TASK DETAILS ▸
Exactly retype the lines of the material from its first line to the line with "return np.array([(px-960)/1280*d, d, CAMZ-(py-639)/1280*d])", including both.

MATERIAL ▸
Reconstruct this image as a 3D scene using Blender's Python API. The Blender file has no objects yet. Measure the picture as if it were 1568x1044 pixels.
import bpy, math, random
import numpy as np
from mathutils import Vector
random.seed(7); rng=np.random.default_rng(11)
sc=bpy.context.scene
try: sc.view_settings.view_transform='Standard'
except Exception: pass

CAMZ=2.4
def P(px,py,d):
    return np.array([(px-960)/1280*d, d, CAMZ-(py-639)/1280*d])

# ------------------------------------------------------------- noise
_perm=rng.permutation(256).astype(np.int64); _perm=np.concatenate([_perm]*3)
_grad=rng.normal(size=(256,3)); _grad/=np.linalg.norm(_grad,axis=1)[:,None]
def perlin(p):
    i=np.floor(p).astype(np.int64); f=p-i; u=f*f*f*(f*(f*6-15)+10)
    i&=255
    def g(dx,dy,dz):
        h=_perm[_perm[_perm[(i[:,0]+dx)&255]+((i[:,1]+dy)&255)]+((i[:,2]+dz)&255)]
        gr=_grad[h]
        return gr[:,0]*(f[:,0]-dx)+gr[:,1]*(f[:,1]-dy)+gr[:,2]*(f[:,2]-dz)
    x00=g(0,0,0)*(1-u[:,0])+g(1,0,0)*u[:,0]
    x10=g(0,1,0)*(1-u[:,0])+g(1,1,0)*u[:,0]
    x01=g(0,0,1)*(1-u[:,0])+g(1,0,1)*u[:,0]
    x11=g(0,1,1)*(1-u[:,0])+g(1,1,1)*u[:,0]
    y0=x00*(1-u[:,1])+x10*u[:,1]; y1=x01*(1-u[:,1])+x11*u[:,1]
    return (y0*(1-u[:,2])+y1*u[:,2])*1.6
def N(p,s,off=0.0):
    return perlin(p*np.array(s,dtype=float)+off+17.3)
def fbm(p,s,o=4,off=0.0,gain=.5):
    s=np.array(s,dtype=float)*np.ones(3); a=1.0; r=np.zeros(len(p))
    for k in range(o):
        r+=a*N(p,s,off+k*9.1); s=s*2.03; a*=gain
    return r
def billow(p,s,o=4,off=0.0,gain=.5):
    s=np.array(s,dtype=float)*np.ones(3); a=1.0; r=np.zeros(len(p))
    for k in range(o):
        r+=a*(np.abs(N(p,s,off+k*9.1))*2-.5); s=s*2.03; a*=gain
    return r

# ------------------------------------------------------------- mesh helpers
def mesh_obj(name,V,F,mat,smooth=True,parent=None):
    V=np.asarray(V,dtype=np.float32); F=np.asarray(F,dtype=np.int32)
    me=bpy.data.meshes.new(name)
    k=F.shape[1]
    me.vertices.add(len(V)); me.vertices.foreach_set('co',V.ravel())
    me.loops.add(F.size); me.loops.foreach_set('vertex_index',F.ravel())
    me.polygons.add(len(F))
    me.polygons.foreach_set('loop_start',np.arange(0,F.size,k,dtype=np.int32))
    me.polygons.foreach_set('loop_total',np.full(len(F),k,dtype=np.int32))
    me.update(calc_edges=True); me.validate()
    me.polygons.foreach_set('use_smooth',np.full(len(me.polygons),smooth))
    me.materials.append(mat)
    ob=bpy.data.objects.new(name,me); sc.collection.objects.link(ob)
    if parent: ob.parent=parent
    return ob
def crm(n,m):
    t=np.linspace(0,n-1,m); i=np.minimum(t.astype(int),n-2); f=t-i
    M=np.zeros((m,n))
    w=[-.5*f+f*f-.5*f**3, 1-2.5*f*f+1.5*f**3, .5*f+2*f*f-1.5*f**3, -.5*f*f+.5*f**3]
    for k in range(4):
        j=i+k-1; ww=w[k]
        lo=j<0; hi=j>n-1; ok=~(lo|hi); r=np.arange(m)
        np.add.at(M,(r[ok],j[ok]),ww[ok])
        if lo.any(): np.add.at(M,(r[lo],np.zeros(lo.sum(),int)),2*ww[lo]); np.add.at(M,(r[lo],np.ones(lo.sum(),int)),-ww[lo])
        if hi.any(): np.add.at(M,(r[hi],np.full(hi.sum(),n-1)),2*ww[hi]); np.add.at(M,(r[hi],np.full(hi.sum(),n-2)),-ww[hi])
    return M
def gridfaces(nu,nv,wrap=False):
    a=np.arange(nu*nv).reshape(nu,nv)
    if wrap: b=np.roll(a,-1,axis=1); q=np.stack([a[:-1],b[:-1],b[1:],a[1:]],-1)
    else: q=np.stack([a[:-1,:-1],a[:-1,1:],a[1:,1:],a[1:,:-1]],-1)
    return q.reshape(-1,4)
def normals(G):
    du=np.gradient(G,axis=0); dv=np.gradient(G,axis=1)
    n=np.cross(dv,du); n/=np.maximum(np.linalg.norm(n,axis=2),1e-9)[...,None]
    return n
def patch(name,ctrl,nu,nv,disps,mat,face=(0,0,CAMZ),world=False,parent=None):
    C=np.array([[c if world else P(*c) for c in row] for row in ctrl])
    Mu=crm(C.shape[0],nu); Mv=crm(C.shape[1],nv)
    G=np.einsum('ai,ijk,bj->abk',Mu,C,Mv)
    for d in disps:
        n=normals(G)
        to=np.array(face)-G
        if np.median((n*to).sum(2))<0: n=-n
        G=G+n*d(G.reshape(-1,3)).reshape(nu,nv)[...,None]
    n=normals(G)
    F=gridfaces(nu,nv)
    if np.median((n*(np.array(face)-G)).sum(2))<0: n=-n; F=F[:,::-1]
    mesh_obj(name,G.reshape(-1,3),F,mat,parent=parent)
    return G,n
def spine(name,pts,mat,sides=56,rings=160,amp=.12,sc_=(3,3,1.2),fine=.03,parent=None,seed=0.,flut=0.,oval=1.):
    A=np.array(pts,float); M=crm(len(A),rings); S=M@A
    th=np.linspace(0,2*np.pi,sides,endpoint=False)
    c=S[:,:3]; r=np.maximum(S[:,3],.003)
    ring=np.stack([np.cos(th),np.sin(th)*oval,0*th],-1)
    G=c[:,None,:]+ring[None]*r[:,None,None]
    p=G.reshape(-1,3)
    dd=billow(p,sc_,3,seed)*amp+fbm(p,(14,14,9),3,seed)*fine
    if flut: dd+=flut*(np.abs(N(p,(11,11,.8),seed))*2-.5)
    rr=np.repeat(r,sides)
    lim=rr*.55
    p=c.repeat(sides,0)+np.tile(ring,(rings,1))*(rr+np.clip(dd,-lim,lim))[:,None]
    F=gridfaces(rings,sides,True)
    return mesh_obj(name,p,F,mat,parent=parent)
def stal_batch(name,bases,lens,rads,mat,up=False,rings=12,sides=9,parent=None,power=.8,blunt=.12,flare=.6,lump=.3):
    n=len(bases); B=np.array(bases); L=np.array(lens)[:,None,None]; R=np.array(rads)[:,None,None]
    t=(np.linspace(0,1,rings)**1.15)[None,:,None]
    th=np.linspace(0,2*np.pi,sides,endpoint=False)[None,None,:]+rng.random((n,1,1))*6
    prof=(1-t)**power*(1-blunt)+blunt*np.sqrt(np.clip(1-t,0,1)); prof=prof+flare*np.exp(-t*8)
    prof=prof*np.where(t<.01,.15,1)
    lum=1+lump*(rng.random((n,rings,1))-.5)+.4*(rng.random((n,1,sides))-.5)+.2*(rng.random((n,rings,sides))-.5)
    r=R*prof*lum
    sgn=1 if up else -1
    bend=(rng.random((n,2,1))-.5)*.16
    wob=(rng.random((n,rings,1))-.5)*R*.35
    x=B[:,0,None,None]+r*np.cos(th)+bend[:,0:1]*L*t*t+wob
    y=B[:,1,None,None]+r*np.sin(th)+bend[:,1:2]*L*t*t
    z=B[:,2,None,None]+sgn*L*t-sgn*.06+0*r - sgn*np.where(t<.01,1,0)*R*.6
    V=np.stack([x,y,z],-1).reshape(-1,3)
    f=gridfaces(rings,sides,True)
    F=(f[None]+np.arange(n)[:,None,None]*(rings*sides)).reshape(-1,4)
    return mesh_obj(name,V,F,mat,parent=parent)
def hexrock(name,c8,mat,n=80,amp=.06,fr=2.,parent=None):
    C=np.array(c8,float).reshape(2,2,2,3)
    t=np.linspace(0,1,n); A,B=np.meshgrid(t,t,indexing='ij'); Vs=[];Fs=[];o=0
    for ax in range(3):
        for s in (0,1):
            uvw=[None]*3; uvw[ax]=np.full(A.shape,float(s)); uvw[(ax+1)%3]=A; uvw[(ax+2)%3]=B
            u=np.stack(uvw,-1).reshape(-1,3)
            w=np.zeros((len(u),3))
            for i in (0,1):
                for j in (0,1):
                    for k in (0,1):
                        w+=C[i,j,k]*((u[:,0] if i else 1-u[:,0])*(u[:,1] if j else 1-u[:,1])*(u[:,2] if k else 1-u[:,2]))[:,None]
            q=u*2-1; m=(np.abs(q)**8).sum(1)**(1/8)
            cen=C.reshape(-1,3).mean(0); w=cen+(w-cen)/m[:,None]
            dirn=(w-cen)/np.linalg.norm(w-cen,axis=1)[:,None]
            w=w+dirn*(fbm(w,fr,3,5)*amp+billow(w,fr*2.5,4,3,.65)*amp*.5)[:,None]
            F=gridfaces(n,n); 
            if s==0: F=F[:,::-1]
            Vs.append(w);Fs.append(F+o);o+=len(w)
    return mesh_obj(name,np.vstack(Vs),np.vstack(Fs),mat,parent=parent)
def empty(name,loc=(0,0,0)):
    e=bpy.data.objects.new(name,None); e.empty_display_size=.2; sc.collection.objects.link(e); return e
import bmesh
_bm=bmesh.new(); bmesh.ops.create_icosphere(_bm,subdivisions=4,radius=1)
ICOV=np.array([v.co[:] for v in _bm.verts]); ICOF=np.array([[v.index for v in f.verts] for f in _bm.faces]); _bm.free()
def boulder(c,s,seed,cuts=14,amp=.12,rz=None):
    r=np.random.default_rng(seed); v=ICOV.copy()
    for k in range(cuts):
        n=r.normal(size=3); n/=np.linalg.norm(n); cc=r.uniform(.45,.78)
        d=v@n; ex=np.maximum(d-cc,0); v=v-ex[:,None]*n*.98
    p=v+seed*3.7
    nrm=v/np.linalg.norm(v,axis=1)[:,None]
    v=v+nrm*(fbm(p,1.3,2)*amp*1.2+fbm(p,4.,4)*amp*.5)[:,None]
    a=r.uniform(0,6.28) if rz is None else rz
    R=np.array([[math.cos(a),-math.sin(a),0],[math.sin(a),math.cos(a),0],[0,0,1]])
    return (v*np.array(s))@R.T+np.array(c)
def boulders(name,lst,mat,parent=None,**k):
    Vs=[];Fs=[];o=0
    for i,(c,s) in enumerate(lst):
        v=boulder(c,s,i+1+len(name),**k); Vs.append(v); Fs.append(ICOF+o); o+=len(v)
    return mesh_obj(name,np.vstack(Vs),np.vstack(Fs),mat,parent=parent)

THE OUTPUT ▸
Reconstruct this image as a 3D scene using Blender's Python API. The Blender file has no objects yet. Measure the picture as if it were 1568x1044 pixels.
import bpy, math, random
import numpy as np
from mathutils import Vector
random.seed(7); rng=np.random.default_rng(11)
sc=bpy.context.scene
try: sc.view_settings.view_transform='Standard'
except Exception: pass

CAMZ=2.4
def P(px,py,d):
    return np.array([(px-960)/1280*d, d, CAMZ-(py-639)/1280*d])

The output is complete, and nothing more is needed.